A judge arrested. A two-year-citizen deported. City officials pressured.

This is America.

 

Good Trouble

-via AP News and NBC News

And given all that, it should be no surprise that Trump’s first 100-day ratings are the lowest of any President in more than 80 years.

80!

Only 24% of all US adults believe he has the right priorities, including 54% of Republicans, more than we want but not great still.

On immigration, 4 in 10 adults agree with him.

4 in 10.

4 in 10 is low, until you think about a two-year-old US citizen who was deported and then you can’t even fathom understanding the four.

And given all of that, it makes complete sense that, on Sunday, House Minority Leader Hakeem Jeffries and US Senator Cory Booker started the first bicameral sit-in.

Bicameral means from both chambers of Congress.

They sat right there, on the steps of the Capitol, and got it started.

They are sitting-in in protest of the upcoming budget reconciliation bill that they believe, “presents one of the greatest moral threats to our country that we’ve seen in terms of what it will do to providing food for the hungry, care for the elderly, services for the disabled, health care, health care for the sick and more.”

They were joined by Congressional and Senate democrats, as well as progressive leaders.

The House returns today from a two-week recess.

 

And that’s it.
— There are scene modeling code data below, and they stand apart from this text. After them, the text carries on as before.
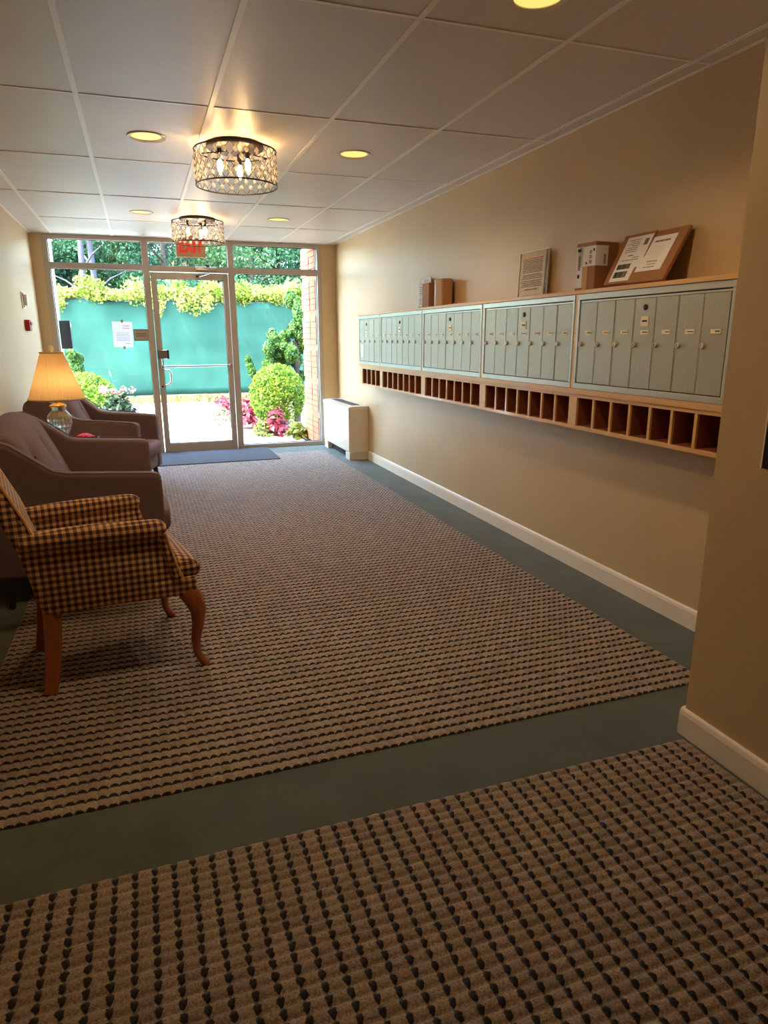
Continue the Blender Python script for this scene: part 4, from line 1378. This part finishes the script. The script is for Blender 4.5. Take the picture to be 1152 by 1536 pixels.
ex = empty('exit_sign', (0.635, 8.30, H - 0.02), 0, 'hanging exit sign with red letters behind the farther crystal light', 'sign')
B().box(-0.16, 0.16, -0.022, 0.022, -0.205, 0.0, 0.004).obj('housing', M['exitface'], ex)
B().box(-0.05, 0.05, -0.03, 0.03, 0.0, 0.02, 0.003).obj('ceiling_mount', M['exitface'], ex)
text_obj('exit_lettering', 'EXIT', 0.155, M['exitred'], ex, (0, -0.0235, -0.105), (math.pi / 2, 0, 0), 0.002, bold=0.008, sx=0.8)

# ---------------------------------------------------------------- outdoors
G0 = -0.02
pv = B().box(-14, 14, YG + 0.05, 40, -0.3, G0 - 0.03)
struct(pv.obj('ground', M['soil']))
walk = struct(empty('walkway', (0, 0, 0)))
for i in range(5):
    for j in range(5):
        x0 = -3.2 + i * 1.22
        y0 = YG + 0.06 + j * 1.42
        x1 = min(x0 + 1.21, 1.32 if y0 > YG + 0.5 else 2.05)
        if x1 <= x0 + 0.05:
            continue
        box_obj('concrete_slab', M['concrete'], walk, x0, x1, y0, y0 + 1.41, G0 - 0.06, G0, 0.006)
box_obj('concrete_slab', M['concrete'], walk, 1.33, 2.6, YG + 0.06, YG + 0.33, G0 - 0.06, G0, 0.006)

def leaves(P, Nn, length, width, jitter=0.5, fold=0.0, up=0.0):
    """one rhombic leaf per point; returns verts and quads"""
    n = len(P)
    Nn = Nn + NR.normal(0, jitter, (n, 3))
    Nn /= np.linalg.norm(Nn, axis=1, keepdims=True) + 1e-9
    t = NR.normal(0, 1, (n, 3)) + np.array([0, 0, up])
    t -= (t * Nn).sum(1, keepdims=True) * Nn
    t /= np.linalg.norm(t, axis=1, keepdims=True) + 1e-9
    s = np.cross(Nn, t)
    sc_ = NR.uniform(0.7, 1.25, (n, 1))
    L, Wd = length * sc_, width * sc_
    a = P - t * L * 0.5
    c = P + t * L * 0.5 - Nn * L * fold
    b = P + s * Wd * 0.5 + Nn * L * fold * 0.5
    d = P - s * Wd * 0.5 + Nn * L * fold * 0.5
    V = np.stack([a, b, c, d], 1).reshape(-1, 3)
    F = np.arange(4 * n).reshape(-1, 4)
    return V, F

def blob(n, c, rad, inner=0.75):
    d = NR.normal(0, 1, (n, 3))
    d /= np.linalg.norm(d, axis=1, keepdims=True)
    rr = NR.uniform(inner, 1.0, (n, 1))
    return np.array(c) + d * rr * np.array(rad), d

def foliage(name, parent, m, parts, length, width, jitter=0.5, fold=0.0, up=0.0):
    Vs, Fs, k = [], [], 0
    for (P, N_) in parts:
        V, F = leaves(P, N_, length, width, jitter, fold, up)
        Vs.append(V)
        Fs.append(F + k)
        k += len(V)
    return link_mesh(name, np_mesh(name, np.concatenate(Vs), np.concatenate(Fs)), m, parent)

# chain-link fence with a teal windscreen, vine on top
fe = empty('screened_fence', (0.5, 16.3, G0), 0, 'long fence wrapped in a teal windscreen across the garden', 'fence')
FT = 2.14
NXs, NZs = 150, 14
gx = np.linspace(-9, 9, NXs + 1)
gz = np.linspace(0.06, 1, NZs + 1)
GX, GZ = np.meshgrid(gx, gz)
sag = 0.05 * np.cos(GX * 2 * np.pi / 3.0) ** 2 * GZ
GY = 0.025 * np.sin(GX * 3.1) * np.sin(GZ * 5) + NR.normal(0, 0.006, GX.shape)
P = np.stack([GX, GY, GZ * FT + sag], -1).reshape(-1, 3)
idx = np.arange((NXs + 1) * (NZs + 1)).reshape(NZs + 1, NXs + 1)
F = np.stack([idx[:-1, :-1], idx[:-1, 1:], idx[1:, 1:], idx[1:, :-1]], -1).reshape(-1, 4)
fs_ = link_mesh('windscreen', np_mesh('windscreen', P, F), M['screen'], fe)
fs_.data.polygons.foreach_set('use_smooth', np.ones(len(F), bool))
sol = fs_.modifiers.new('thickness', 'SOLIDIFY')
sol.thickness = 0.004
for k in range(-3, 4):
    B().tube([(k * 3.0 - 0.7, 0.06, 0.0), (k * 3.0 - 0.7, 0.06, FT + 0.05)], 0.035, 10).obj('post', M['post'], fe, True)
B().tube([(-9, 0.06, FT + 0.02), (9, 0.06, FT + 0.02)], 0.02, 8).obj('top_rail', M['post'], fe, True)
vn = empty('climbing_vine', (0.5, 16.3, FT - 0.1), 0, 'bright yellow-green vine growing along the top of the teal fence', 'vine')
parts = []
for k in range(60):
    x = -7 + 14 * k / 59
    if abs(x) > 3.4 and k % 2:
        pass
    hgt = 0.20 + 0.09 * math.sin(k * 1.7) + R.uniform(-0.08, 0.14)
    parts.append(blob(520, (x + R.uniform(-.1, .1), R.uniform(-0.12, 0.1), 0.17 + hgt * 0.4), (0.28, 0.2, hgt * 0.9), 0.3))
for (x, d_) in ((-0.02, 0.26), (0.5, 0.2), (0.75, 0.26), (1.0, 0.2), (-0.2, 0.16), (-2.0, 0.2)):
    parts.append(blob(190, (x, -0.14, 0.14 - d_ * 0.5), (0.16, 0.08, d_), 0.2))
foliage('foliage', vn, M['vine'], parts, 0.062, 0.046, 0.9)
B().tube([(-7, 0.05, 0.12), (-3, 0.0, 0.16), (0, 0.06, 0.1), (3, 0.02, 0.15), (7, 0.05, 0.12)], 0.015, 6).obj('stem', M['barkd'], vn, True)
# dry grass strip along the fence foot
P = np.stack([NR.uniform(-8, 9, 9000), NR.uniform(15.5, 16.25, 9000), NR.uniform(G0, G0 + 0.10, 9000)], -1)
N_ = np.tile(np.array([[0, -1.0, 0.2]]), (9000, 1))
V, F = leaves(P, N_, 0.12, 0.025, 0.5, 0, 3.0)
o = link_mesh('dry_grass', np_mesh('dry_grass', V, F), M['drygrass'])
tag(o, 'strip of dry grass and leaf litter along the fence foot', 'grass', kind='stuff')

def tree(loc, hgt, crown_r, m, label, trunk_r=0.11, bark='barkd', n_cl=9, leaf=0.11, group=None, crown_z=0.5, per=700, lean=0.0):
    o = empty('tree', loc, R.uniform(0, 6.28), label, 'tree', group)
    pts = [(lean * t * hgt * 0.2 + 0.04 * math.sin(5 * t), 0.03 * math.sin(7 * t), t * hgt * 0.92) for t in [0, 0.2, 0.4, 0.6, 0.8, 1.0]]
    B().tube(pts, [trunk_r * f for f in (1.15, 1.0, 0.93, 0.85, 0.7, 0.4)], 12).obj('trunk', M[bark], o, True)
    bb = B()
    for k in range(5):
        a = k * 2.4
        z = hgt * (0.4 + 0.1 * k)
        bb.tube([(0, 0, z), (math.cos(a) * crown_r * 0.4, math.sin(a) * crown_r * 0.4, z + 0.35), (math.cos(a) * crown_r * 0.8, math.sin(a) * crown_r * 0.8, z + 0.55)], [trunk_r * 0.4, trunk_r * 0.25, trunk_r * 0.1], 6)
    bb.obj('branch', M[bark], o, True)
    parts = []
    for k in range(n_cl):
        a = R.uniform(0, 6.28)
        rr = crown_r * R.uniform(0.1, 0.8)
        z = hgt * (crown_z + (1 - crown_z) * R.random())
        q = crown_r * R.uniform(0.4, 0.65)
        parts.append(blob(per, (rr * math.cos(a), rr * math.sin(a), z), (q, q, q * 0.75), 0.3))
    foliage('foliage', o, m, parts, leaf, leaf * 0.62, 0.9)
    return o
tree((-1.21, 20.0, G0), 6.2, 1.1, M['forest2'], 'tree with a pale grey bare trunk behind the fence, left one of the twin trunks', 0.085, 'bark', 6, crown_z=0.82)
tree((-0.985, 20.3, G0), 6.4, 1.1, M['forest2'], 'tree with a pale grey bare trunk behind the fence, right one of the twin trunks', 0.085, 'bark', 6, crown_z=0.82)
WL = 'leafy green tree in the dense woodland behind the teal fence'
WG = 'woodland trees behind the fence'
spots = [(-4.6, 21), (-3.0, 22.5), (-1.9, 24.0), (-0.1, 23.0), (0.9, 21.5), (2.1, 23.0), (3.3, 21.2), (4.4, 22.8), (5.6, 21.5),
         (-3.8, 26), (-2.0, 27.5), (-0.5, 27), (1.2, 26.5), (2.8, 27.5), (4.6, 26.5), (6.4, 26), (7.4, 24), (-5.0, 30), (-2.8, 31), (-0.8, 30.5), (1.0, 31), (3.0, 30.5), (5.2, 31), (7.6, 30), (9.0, 27)]
for i, (x, y) in enumerate(spots):
    tree((x, y, G0), R.uniform(4.8, 5.8), R.uniform(1.5, 1.9), M['forest'] if i % 3 else M['forest2'], WL, 0.10, 'barkd', 13, 0.105, WG, 0.28, 850)
# dark understorey shrubs
for i, (x, y) in enumerate([(-3.6, 18.6), (-2.3, 19.2), (-0.2, 18.8), (0.9, 19.3), (2.1, 18.7), (3.3, 19.2), (4.6, 18.8), (1.5, 18.2)]):
    o = empty('shrub', (x, y, G0), 0, 'bushy woodland shrub growing just behind the teal fence', 'shrub', 'woodland shrubs behind the fence')
    parts = [blob(800, (R.uniform(-.5, .5), R.uniform(-.4, .4), 0.9 + k * 0.42), (0.75, 0.6, 0.5), 0.3) for k in range(5)]
    foliage('foliage', o, M['forest2'] if i in (2, 5) else M['forest'], parts, 0.09, 0.056, 0.9)
    B().tube([(0, 0, 0), (0.05, 0, 1.6)], [0.05, 0.02], 8).obj('stem', M['barkd'], o, True)

# right-hand planting
def shrub_ball(name, loc, rad, m, label, cat, n, leaf, inner=0.82, group=None, squash=1.0):
    o = empty(name, (loc[0], loc[1], G0), 0, label, cat, group)
    foliage('foliage', o, m, [blob(n, (0, 0, loc[2] - G0), (rad, rad, rad * squash), inner)], leaf, leaf * 0.5, 0.75)
    B().tube([(0, 0, -0.02), (0, 0, loc[2] - G0)], [0.03, 0.02], 8).obj('stem', M['barkd'], o, True)
    return o
shrub_ball('topiary_ball', (1.94, 10.45, 0.50), 0.43, M['topiary'], 'clipped round bright green shrub seen through the right window', 'shrub', 9000, 0.048, squash=1.12)
def conifer(loc, lumps, label):
    zt = max(l[2] for l in lumps) * 0.9
    o = empty('conifer', (loc[0], loc[1], G0), 0, label, 'shrub')
    parts = []
    for (x, y, z, q) in lumps:
        parts.append(blob(int(1500 * q / 0.15), (x, y, z), (q, q, q * 1.25), 0.6))
    foliage('foliage', o, M['conifer'], parts, 0.045, 0.022, 0.6, 0, 1.5)
    B().tube([(0, 0, 0), (0.02, 0, zt * 0.5), (0.03, 0, zt)], [0.06, 0.045, 0.02], 8).obj('trunk', M['barkd'], o, True)
q = random.Random(3)
lm = []
for k in range(26):
    z = 0.7 + 1.32 * k / 25
    wr = 0.28 * (1 - (k / 25) ** 2) + 0.05
    lm.append((0.02 + q.uniform(-wr, wr), q.uniform(-0.2, 0.2), z, q.uniform(0.08, 0.13)))
conifer((2.42, 11.3), lm, 'tall lumpy dark green conifer beside the brick pier')
lm = []
for k in range(22):
    z = 0.55 + 0.85 * k / 21
    wr = 0.26 * (1 - (k / 21) ** 2) + 0.03
    lm.append((0.06 - 0.1 * (k / 21) * 0 + q.uniform(-wr, wr), q.uniform(-0.15, 0.15), z, q.uniform(0.07, 0.11)))
lm += [(-0.33, 0, 0.85, 0.07), (-0.36, 0, 0.95, 0.06), (-0.38, 0, 1.04, 0.05), (-0.25, 0, 0.75, 0.09)]
conifer((2.02, 11.25), lm, 'shorter lumpy green conifer leaning left of the tall one')

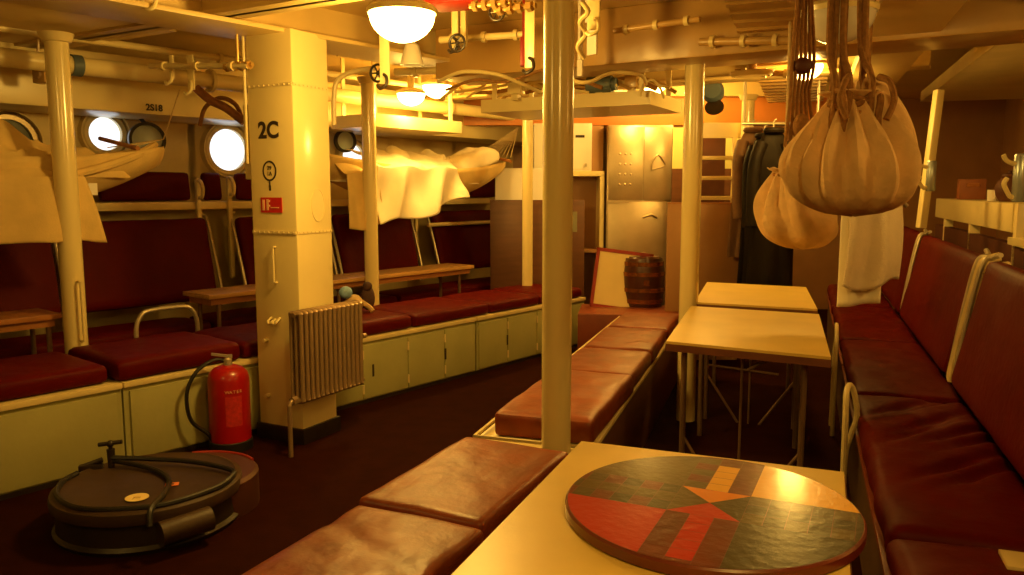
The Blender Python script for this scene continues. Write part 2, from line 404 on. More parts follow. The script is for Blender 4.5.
m_ = MB().box((cx_ - .018, -.006, zs_ + .002), (.014, .002, .062)); m_.box((cx_ - .01, -.006, zs_ + .022), (.02, .002, .012)); m_.box((cx_ - .008, -.006, zs_ - .004), (.016, .002, .01)); m_.build('sign_pictogram', SIGNY, sg)
m_ = MB().box((cx_ + .035, -.006, zs_ - .014), (.06, .002, .005)); m_.build('sign_line', SIGNY, sg)
zz = V(270, 265, 4.5).z
MB().tube(smoothpath([(.17, 0, zz + .1), (.17, -.02, zz + .1), (.17, -.022, zz + .08), (.17, -.022, zz - .08), (.17, -.02, zz - .1), (.17, 0, zz - .1)]), .006).build('grab_handle', CREAM2, column)
zz = V(272, 322, 4.5).z
m_ = MB(); m_.tube(smoothpath([(.12, 0, zz + .02), (.12, -.03, zz), (.135, -.035, zz - .012), (.15, -.03, zz), (.15, 0, zz + .01)]), .007); m_.tube(smoothpath([(.15, 0, zz + .01), (.155, -.03, zz - .005), (.17, -.035, zz - .012), (.185, -.03, zz), (.185, 0, zz + .02)]), .007)
m_.build('double_hook', CREAM2, column)
for zz in (V(262, 342, 4.5).z, V(275, 398, 4.5).z):
    MB().cyl((.08, 0, zz), (.08, -.03, zz), .012, n=12).build('stud', CREAM2, column)
m_ = MB()
M = Matrix.Translation((cw, CWD * .6, V(310, 205, 4.6).z)) @ Matrix.Rotation(R(90), 4, 'Y') @ Matrix.Diagonal((1.7, 1, 1, 1))
m_.lathe([(0, .001), (.052, .001), (.052, .004), (.056, .004), (.056, 0)], 30, M=M); m_.build('oval_cover_plate', CREAM, column)
# cable down the left edge of the column
MB().tube(smoothpath([(-.012, -.004, 2.3), (-.012, -.004, 1.95), (-.014, -.004, 1.6)]), .008).build('edge_conduit', CREAM2, column)
MB().box((-.03, .05, 1.72), (.06, .06, .42), bev=.008).build('cable_trunk', CREAM, column)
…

That’s the news.

I’m proud of anyone out there getting into good trouble.

You know what I heard the other day? I heard someone say that if everyone could be just two percent more brave, no one would have to be a hero.

Wouldn’t that be something?

Speaking of brave? Imagine having every superpower in the entire world and using it for good. People make fun of Superman because he’s a do-good, but that’s what we need right now. Someone who could do anything, ANYTHING, and chooses to do good with it.

But more than… wow. Not more than Superman! More than… blueberry pies. It’s also National Blueberry Pie Day. Because you’re also the first sign that summer is right around the corner – I’m proud of you.